Gatecrash (2020) has an interesting pedigree; based on a play, and directed by Lawrence Gough – who has spent far more of his time working on television than cinema over the past decade – it’s a film which contains aspects of both the stage and the small screen. That being said, there are some similarities with Gough’s earlier film, Salvage (2009): remember Salvage? Gatecrash is by far the superior project, showing the benefits of directorial experience over the intervening decade or so; it’s an often jarring, discomfiting film which, like Salvage, unfolds almost entirely in a narrow domestic setting with just a handful of characters. Unfolding some neat tricks along the way, it is able to overcome its few odd omissions or oversights.
The film begins as a car arrives, late at night, back to a rather plush house and grounds. The driver, Steve (Ben Cura) and his partner Nicole are already in conflict because it seems that their vehicle has been involved in a hit and run incident and, in a panic, they have headed straight for home. Recriminations soon begin to fly: Steve had been drinking, the man they struck came out of nowhere, and – most damning – Nicole suggests that it was no accident, that Steve drove into the pedestrian deliberately. Seems plausible, to be honest; he is presented as a Bad Man pretty early on. The initial whirlwind subsides as they discuss what to do, but when the house landline is rung by Steve’s missing mobile phone, it’s clear more is going on here. Oh, and then there’s the small issue of another car pulling up on the drive…
The film starts strong, with Gough clearly knowing how to show tension: the quick edits, the way in which things open mid-conversation and the close, claustrophobic focus all give a sense of things being blurry, disjointed – and veering ever towards hostile. Nicole and Steve are either within inches of one another, or shown momentarily alone in different areas of the house – there’s no sense of a united front here, something which grows increasingly important. If anything, the successful disorientation of the first fifteen minutes or so works against characterisation initially, but them’s the breaks with this kind of approach. Some of the dialogue, similarly, feels a little thin at first – sacrificing the plausible to amplify the odd – but, when Gatecrash settles into a pace and a mode, or perhaps at the point when I settled into the film’s pace and mode, it does hold the interest very well.
Nicole rises to the fore as the film moves on, and the use of long, continuous takes as she runs from room to room helps to keep the audience on her level; our viewpoints emulate hers, and it creates empathy.

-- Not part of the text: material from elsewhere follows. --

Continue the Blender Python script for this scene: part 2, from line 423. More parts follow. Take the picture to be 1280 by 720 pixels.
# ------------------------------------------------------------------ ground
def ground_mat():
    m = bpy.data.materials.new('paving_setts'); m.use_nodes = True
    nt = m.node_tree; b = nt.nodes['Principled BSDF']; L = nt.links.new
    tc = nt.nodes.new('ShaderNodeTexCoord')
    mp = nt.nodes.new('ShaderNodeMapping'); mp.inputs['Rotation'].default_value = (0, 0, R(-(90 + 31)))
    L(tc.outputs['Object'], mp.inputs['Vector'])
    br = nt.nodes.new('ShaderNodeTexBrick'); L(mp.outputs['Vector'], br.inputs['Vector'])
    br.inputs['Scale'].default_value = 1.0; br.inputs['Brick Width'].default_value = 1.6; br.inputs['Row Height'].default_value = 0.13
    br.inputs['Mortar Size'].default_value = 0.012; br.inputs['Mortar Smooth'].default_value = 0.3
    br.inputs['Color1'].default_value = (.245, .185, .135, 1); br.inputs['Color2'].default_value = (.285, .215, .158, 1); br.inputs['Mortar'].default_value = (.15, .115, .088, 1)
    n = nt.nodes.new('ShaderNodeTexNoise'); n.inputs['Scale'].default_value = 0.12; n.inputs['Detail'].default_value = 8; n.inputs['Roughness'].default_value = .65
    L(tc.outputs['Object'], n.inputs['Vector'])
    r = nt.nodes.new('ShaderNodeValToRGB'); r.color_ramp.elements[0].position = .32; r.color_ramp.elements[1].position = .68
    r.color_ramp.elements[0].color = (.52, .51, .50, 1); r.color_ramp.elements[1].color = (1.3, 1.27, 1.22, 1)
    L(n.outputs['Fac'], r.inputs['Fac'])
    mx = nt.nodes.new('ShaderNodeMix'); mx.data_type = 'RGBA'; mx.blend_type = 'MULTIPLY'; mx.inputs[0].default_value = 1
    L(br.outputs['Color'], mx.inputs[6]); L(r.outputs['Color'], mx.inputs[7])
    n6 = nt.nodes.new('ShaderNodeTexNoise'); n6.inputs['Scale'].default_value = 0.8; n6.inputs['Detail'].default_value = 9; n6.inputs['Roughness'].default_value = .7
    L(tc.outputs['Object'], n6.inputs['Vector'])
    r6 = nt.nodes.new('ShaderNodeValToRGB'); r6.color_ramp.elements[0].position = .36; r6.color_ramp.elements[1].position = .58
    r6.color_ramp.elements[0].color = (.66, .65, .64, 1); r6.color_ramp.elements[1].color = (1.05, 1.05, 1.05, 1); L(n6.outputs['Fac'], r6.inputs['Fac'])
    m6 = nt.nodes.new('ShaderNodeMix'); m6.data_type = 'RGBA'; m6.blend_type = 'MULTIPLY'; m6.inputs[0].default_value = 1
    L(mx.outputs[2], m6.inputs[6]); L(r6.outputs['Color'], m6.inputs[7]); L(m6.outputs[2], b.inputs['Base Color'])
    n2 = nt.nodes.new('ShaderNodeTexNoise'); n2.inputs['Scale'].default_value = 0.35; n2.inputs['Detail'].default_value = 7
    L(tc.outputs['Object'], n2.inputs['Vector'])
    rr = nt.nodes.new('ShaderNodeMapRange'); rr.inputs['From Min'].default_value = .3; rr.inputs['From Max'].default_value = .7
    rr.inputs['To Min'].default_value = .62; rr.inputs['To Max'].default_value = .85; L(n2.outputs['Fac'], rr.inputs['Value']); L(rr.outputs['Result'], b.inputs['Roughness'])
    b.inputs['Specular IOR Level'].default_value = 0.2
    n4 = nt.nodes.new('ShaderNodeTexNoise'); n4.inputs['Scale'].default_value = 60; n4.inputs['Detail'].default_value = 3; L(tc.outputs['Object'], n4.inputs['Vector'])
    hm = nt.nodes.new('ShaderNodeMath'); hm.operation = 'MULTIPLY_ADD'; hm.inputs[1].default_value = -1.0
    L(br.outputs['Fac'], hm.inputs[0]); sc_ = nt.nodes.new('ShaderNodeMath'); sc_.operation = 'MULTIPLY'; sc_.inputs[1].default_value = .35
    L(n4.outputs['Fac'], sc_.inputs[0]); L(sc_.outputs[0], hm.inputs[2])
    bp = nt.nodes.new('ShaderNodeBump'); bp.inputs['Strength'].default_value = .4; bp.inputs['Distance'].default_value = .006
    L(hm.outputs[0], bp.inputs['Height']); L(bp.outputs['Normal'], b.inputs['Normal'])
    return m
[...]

She’s not your usual ‘final girl’ sort of character, thankfully, but when the film makes a sizable shift and shifts forward in time (like a play, the film falls broadly into two ‘acts’) it’s Nicole’s fate we are engaged by, and Olivia Bonamy does well with her role, balancing a kind of strained, terrorised civility with moments of plausible horror; Nicole is a woman clearly shattered by her treatment. Also, Bonamy may be French, but she gets the required British ‘squirm’ very well; this film, in several ways, represents a peculiarly British type of home invasion. Gatecrash manages its latter shifts in direction nicely, albeit it generates plenty of questions on how – or if – this situation could ever be resolved. And, whilst it’s a shame that one actor disappears, it’s equally a real treat when another appears.
Much more about the threat of violence and exposure than it is overtly violent, Gatecrash is a decent, well-wrought film which, although it doesn’t answer every question you may have, does more than enough to stay engaging across its ninety minutes. It certainly moves away from the predictable, and for that alone it deserves credit in a genre which has tried every trick in the book. Nice to have you back, Mr. Gough.
Gatecrash will be available on digital download 22nd February.